Energy Future Coalition (EFC)

Strategy and Approaches

A plan for a new energy future

Strategy and Approaches

The Energy Future Coalition's analysis of past efforts to affect U.S. energy policy found them to be too academic, too narrow, or too sectoral, and for the most part uninformed by practical political experience. The Coalition has focused on practical political coalition building, reaching out to new partners in the business and labor communities and avoiding battles that have been fought in the past, or that clearly divide along partisan lines. The Energy Future Coalition has outlined policy options that are significant in their own right, that will attract the support of important political constituencies, and that will create a compelling response to the three energy challenges driving this initiative:
  • The political and economic security threat posed by the world's dependence on oil.
  • The risk to the global environment from climate change.
  • The lack of access of the world's poor to the modern energy services they need for economic advancement.

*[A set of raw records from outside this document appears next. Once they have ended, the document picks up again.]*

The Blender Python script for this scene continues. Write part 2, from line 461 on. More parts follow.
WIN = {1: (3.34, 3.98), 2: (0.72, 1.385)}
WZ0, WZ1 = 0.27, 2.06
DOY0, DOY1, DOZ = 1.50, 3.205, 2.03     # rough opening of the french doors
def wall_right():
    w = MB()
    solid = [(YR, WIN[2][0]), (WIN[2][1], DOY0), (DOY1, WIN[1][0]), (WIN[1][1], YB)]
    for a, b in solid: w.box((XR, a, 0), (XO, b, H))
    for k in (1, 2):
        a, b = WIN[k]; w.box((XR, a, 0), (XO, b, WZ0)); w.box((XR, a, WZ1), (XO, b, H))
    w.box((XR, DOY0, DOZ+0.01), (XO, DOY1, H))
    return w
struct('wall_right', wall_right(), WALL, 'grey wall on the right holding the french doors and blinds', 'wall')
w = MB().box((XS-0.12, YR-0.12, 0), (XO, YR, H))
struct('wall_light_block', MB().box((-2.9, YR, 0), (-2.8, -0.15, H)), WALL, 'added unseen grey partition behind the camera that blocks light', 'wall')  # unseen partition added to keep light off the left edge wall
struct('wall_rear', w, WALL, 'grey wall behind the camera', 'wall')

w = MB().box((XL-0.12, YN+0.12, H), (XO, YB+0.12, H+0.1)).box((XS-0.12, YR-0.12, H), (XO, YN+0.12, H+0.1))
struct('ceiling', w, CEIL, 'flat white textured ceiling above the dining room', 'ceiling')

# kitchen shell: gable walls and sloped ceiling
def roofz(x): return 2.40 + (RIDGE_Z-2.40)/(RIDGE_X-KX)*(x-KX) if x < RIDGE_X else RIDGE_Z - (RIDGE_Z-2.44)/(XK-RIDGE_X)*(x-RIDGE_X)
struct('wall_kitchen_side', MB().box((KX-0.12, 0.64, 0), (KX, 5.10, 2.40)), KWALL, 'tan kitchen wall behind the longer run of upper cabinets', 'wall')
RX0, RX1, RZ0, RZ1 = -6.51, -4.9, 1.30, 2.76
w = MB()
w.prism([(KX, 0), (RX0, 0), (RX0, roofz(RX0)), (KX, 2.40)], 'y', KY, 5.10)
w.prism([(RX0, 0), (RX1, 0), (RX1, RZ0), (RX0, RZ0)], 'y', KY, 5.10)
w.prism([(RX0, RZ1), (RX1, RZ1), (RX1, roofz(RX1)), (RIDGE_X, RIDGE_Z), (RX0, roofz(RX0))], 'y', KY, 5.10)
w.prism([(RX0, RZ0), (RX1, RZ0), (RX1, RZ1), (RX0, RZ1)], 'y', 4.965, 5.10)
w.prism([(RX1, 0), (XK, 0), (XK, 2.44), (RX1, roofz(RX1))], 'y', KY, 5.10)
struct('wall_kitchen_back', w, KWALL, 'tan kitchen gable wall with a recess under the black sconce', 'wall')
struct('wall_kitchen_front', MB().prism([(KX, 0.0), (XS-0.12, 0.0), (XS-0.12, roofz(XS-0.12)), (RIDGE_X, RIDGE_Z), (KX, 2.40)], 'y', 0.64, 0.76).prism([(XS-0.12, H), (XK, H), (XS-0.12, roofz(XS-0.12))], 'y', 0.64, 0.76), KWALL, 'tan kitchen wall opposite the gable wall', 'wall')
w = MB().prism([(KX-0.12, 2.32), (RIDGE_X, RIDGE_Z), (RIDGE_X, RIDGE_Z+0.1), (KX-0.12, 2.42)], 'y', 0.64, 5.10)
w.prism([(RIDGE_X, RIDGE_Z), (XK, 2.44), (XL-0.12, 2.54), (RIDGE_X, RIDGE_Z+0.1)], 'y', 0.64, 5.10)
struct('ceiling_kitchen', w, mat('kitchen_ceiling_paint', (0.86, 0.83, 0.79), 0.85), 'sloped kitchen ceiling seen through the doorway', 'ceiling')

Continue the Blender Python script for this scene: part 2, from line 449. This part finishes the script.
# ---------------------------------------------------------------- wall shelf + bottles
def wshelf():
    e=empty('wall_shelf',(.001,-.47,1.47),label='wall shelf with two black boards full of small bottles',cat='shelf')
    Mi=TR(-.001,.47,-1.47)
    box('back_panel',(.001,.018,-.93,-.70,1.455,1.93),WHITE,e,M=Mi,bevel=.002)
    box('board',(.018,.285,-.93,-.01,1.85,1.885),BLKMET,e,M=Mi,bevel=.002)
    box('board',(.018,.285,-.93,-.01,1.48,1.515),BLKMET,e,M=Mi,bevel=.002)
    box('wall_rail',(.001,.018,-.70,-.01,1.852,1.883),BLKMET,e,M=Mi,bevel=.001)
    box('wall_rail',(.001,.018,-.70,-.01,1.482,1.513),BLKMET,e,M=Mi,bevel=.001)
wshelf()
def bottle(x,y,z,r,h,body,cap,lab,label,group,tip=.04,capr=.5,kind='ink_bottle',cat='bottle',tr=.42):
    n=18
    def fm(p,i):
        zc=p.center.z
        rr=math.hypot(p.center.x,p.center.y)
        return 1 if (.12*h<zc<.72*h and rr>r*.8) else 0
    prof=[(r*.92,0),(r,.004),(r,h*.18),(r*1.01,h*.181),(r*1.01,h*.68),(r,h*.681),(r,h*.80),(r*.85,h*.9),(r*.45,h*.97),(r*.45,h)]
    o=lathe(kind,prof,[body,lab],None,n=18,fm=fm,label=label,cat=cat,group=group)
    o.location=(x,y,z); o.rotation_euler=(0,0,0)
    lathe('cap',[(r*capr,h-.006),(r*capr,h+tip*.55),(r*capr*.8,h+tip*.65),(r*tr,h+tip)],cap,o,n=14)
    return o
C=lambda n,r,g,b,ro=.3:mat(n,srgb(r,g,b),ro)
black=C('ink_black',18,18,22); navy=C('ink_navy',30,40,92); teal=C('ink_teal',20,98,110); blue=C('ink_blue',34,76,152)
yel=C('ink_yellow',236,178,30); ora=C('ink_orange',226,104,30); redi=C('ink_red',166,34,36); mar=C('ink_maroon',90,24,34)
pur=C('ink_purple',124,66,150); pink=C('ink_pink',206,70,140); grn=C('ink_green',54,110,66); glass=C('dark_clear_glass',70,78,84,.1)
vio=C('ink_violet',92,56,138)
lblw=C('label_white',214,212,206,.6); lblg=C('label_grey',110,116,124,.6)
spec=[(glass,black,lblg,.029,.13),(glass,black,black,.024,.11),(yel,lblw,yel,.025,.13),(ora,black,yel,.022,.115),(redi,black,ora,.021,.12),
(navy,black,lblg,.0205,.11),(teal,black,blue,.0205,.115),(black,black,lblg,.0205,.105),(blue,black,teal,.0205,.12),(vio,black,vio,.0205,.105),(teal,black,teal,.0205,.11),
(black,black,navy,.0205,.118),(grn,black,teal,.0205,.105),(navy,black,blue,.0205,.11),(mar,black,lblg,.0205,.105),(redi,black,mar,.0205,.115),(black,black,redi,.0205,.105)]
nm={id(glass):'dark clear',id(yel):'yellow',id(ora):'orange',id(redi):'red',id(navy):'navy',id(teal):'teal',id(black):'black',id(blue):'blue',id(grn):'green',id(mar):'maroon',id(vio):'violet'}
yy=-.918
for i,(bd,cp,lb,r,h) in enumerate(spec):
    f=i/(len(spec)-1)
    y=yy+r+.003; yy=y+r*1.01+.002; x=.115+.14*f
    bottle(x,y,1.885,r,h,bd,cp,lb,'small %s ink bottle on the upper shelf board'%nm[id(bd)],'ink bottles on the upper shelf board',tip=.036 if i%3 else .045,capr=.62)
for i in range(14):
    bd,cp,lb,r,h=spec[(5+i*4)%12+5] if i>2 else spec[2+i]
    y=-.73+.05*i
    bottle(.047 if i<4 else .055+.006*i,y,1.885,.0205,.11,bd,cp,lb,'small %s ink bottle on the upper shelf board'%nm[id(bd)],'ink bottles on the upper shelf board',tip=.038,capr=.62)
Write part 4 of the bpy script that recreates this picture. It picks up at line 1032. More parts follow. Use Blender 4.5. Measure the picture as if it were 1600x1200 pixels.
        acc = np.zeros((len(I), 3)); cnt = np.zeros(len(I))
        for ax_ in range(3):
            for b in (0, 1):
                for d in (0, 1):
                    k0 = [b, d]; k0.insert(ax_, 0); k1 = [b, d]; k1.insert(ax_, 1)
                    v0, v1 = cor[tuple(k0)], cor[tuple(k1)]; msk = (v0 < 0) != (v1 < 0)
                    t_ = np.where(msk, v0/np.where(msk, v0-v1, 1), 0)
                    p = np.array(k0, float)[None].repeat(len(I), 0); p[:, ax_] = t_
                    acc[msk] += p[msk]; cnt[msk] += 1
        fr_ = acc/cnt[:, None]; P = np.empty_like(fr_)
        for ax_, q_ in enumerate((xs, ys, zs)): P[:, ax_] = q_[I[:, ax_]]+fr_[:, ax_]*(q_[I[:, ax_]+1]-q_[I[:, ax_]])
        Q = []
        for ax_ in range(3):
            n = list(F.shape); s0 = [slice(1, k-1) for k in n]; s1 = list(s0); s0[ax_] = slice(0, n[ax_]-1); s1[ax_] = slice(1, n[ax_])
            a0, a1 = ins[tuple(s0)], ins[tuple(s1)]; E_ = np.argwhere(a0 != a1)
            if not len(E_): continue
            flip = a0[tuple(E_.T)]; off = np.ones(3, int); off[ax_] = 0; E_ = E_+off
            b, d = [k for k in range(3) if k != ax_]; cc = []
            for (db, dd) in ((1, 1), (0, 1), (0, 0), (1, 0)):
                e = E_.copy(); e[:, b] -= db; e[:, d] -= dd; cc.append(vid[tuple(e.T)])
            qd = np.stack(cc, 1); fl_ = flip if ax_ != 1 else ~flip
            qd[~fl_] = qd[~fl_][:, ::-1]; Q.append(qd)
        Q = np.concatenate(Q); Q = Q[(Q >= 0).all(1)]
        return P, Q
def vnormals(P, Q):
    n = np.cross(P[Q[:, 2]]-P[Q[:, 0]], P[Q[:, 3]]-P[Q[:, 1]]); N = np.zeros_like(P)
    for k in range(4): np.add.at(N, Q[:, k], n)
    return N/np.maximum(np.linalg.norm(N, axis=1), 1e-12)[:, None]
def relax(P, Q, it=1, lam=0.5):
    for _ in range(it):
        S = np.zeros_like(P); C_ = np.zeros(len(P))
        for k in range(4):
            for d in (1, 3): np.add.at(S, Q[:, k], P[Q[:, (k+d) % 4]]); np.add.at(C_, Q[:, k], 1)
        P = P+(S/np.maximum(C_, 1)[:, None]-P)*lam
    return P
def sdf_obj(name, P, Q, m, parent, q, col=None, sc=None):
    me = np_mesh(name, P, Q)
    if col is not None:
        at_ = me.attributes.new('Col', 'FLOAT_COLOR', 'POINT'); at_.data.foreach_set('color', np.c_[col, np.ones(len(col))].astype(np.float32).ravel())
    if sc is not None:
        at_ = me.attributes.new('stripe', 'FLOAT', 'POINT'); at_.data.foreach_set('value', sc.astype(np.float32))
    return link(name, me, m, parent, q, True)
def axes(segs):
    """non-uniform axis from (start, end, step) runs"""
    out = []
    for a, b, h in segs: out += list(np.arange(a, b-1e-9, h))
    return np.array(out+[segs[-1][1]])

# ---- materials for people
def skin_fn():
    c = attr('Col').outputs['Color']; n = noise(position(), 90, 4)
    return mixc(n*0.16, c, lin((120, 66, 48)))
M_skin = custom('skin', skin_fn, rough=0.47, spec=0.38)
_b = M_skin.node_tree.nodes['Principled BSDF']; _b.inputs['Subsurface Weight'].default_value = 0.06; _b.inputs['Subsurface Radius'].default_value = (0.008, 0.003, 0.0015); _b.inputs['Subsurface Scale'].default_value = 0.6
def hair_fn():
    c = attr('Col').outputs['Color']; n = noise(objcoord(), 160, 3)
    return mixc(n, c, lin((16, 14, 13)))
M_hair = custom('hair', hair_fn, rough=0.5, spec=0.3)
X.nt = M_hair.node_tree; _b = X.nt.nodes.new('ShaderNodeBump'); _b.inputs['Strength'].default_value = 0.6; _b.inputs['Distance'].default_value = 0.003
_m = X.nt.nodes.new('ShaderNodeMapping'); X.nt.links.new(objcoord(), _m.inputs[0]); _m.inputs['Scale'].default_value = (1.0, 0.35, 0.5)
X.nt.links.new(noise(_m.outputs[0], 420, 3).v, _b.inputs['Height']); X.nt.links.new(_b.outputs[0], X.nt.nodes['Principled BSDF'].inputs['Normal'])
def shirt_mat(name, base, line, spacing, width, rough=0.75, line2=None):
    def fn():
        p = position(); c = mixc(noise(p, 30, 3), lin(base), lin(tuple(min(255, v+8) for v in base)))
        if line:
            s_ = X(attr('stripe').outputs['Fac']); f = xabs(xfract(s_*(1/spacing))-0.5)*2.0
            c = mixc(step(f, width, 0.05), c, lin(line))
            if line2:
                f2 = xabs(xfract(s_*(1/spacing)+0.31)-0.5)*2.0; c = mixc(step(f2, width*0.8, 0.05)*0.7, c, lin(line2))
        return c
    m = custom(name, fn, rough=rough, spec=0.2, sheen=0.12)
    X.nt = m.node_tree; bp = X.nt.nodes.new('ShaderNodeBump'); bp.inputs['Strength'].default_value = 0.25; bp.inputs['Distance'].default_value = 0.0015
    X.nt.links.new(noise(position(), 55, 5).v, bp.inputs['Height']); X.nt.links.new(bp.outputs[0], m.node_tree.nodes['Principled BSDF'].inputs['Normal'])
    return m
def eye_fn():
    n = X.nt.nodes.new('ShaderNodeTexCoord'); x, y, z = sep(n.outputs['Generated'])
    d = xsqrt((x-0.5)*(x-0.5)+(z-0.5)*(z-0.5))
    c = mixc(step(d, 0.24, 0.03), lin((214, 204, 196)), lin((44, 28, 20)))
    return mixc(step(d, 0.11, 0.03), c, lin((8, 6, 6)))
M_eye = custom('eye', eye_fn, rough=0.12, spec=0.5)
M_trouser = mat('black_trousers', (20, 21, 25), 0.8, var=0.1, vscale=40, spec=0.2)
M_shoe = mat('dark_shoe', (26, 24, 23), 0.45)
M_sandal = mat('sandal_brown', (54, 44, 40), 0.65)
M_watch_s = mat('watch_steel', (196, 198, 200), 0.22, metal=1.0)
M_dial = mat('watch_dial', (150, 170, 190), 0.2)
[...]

From the beginning, the Coalition adopted the following statement of principles to guide its actions:

  1. The Coalition will be a diverse, inclusive, and non-traditional partnership
    of business, labor, nonprofit organizations, and individuals.
  2. The Coalition will be non-partisan.
  3. The Coalition will encourage policy options that emphasize technological innovation without constraining consumer choice.
  4. The Coalition will educate and advocate on the benefits of clean, affordable, and sustainable energy production and use, both in the United States and abroad.
  5. The Coalition recognizes that the transition to a new and sustainable energy economy will take years - indeed, decades - to achieve, and will also pursue shorter-term objectives
The Coalition is organizing its public policy initiatives around the following premises:
  • America will be constrained by its linkage to the Persian Gulf - and the global economy will be at risk - as long as it depends solely on oil for transportation.
  • The U.S. cannot make major reductions in greenhouse gas emissions unless it transforms its use of coal for electricity and oil for transportation.
  • The U.S. can lead the way in the development and distribution of new energy technologies that draw on locally abundant resources and that operate cleanly and safely. In so doing, Americans will serve their own security and economic interests and the well-being of people everywhere - stimulating investment opportunities, job creation, and economic growth.
  • Energy efficiency is the cleanest and cheapest source of energy for the U.S.